Nuno Ramalho

Nuno Ramalho, a young artist living in Porto, has distinguished himself among the generation that emerged in Portugal during this past decade through the civic consciousness that imbues his production. Ramalho questions prevailing worldviews by analyzing the ideological structures that dominate the social sphere. In the tradition of institutional critique, he explores the logic of artistic legitimization and the mechanisms of the art market. However, other systems of power, those perhaps more manifest in daily life, also constitute Ramalho’s subject matter.

As suggested by the title of his recent exhibition, “Mercado Negro” (Black Market), which brought together works made in the last three years, Ramalho addresses the economy in general and the connection between economics and politics in particular. One example is Recibo (Receipt), 2009, a silver replica of a sales receipt from the bookstore at the Saatchi Gallery in London, in which is mentioned, among other items, the 2007 volume Fifty Key Contemporary Thinkers: From Structuralism to Post-Humanism. By juxtaposing ostensible opposites—the mundane artifacts of the market and the radical texts of theory—Ramalho derides their connection. This attitude can also be seen in Carta (Letter), 2009, the documentation of correspondence between Ramalho and the president of Portugal about the latter’s official portrait, a commission traditionally assigned to a recognized artist. Ramalho uses the exchange to expound on the historical relationship between art and systems of power.

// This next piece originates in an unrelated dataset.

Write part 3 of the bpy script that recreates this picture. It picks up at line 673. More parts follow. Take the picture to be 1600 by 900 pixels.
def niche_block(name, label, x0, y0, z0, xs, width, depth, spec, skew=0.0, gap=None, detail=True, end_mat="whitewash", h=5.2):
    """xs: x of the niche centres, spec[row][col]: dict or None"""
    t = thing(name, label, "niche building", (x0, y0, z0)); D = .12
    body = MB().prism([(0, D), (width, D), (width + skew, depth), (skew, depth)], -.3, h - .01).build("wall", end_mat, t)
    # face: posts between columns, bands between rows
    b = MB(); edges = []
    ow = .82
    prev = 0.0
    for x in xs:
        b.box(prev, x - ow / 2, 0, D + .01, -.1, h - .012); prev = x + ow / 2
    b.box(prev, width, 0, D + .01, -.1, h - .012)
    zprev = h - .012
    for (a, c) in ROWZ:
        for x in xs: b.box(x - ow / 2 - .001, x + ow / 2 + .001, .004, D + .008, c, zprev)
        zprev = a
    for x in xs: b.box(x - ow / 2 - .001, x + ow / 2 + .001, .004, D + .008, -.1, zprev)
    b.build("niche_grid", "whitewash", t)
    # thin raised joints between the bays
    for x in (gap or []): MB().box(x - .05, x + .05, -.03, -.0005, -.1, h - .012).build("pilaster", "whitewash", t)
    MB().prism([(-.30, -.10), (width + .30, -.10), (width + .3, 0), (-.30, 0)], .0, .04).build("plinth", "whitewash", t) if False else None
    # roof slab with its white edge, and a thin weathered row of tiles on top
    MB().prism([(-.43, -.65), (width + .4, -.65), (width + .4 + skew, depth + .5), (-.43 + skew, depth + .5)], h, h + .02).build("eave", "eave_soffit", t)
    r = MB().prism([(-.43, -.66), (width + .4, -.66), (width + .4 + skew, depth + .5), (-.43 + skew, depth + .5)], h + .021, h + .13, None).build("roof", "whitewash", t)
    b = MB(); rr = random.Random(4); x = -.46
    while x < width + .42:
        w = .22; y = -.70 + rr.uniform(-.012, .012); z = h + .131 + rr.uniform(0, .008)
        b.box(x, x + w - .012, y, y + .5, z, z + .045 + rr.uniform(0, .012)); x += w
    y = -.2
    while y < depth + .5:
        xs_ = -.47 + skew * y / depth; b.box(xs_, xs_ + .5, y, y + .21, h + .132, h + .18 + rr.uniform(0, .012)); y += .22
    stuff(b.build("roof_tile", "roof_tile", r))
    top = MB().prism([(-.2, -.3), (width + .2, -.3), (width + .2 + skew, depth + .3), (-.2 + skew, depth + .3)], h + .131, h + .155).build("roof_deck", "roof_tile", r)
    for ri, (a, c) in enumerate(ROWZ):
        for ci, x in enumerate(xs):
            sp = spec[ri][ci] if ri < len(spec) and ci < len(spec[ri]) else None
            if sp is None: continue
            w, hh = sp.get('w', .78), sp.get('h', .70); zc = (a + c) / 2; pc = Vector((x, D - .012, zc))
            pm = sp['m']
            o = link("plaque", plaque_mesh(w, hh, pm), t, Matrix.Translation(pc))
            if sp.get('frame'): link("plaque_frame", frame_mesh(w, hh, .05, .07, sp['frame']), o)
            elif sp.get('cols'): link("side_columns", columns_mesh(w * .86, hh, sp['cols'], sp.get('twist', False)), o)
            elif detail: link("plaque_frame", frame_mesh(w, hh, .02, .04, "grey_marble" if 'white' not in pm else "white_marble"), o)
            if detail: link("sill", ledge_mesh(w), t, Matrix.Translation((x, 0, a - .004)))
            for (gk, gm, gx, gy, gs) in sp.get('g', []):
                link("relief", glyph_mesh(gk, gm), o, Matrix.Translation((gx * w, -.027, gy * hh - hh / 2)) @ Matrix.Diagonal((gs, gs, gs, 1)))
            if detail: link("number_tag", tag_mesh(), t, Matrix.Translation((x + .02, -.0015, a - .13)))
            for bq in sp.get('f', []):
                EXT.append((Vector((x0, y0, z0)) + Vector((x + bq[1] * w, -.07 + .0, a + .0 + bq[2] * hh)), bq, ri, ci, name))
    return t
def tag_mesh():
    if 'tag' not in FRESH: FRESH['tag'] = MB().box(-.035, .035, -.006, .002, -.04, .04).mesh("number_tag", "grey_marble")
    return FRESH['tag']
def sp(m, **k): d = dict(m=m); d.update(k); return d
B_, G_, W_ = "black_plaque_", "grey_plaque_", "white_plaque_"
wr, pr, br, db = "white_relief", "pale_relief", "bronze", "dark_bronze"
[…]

In other works, Ramalho cross-referenced individual autonomy and administration. Anúncio (Ad), 2009, takes the form of the photographic reproduction of classified pages in the Jornal de Notícias—the country’s largest-circulation daily newspaper—with alterations by the artist. In a single week in January of this year, Ramalho published nine ads in different sections (Help Wanted, for example), each one consisting of a single word written in white against a black background. Lined up on the wall, the words formed the phrase PARA ALÉM DE TUDO ISTO, COMO SE NADA FOSSE (Beyond all this, as if it were nothing), whose Situationist-inspired covert message suggests a revolutionary desire lurking in the pages of the mass media.

Various works allude to the G8, the economic group comprising the world’s wealthiest countries. For example, the drawing Sem Título (Estudo para Leaders of Men) (Untitled [Study for Leaders of Men]), 2006, replicates a photograph, widely circulated in the media, of the heads of state of the eight nations along with other dignitaries. But here the subjects are disfigured, converted into impersonal representations of the acts of government. Other works are less obvious in their reference to public issues: Coelho (Rabbit), 2009, is a vitrine containing an object made of photocopies of rabbit fur, cut into strips; a small text conveys the story of the killing of a rabbit by a group of boys. Lesmas (Slugs), 2009, is also a vitrine, this one with the phrase LESMAS NO FIO DA NAVALHA (slugs on the edge of a razor blade) spanning three of its sides—a quote from the film Apocalypse Now (1979) that evokes our capacity for horrifying acts. The uncanny quality of these works reflects an existential disenchantment, underscoring the sources of Ramalho’s political outlook and his trenchant commentary on the conditions of society in the present day.

Miguel Amado

Translated from Portuguese by Clifford E. Landers.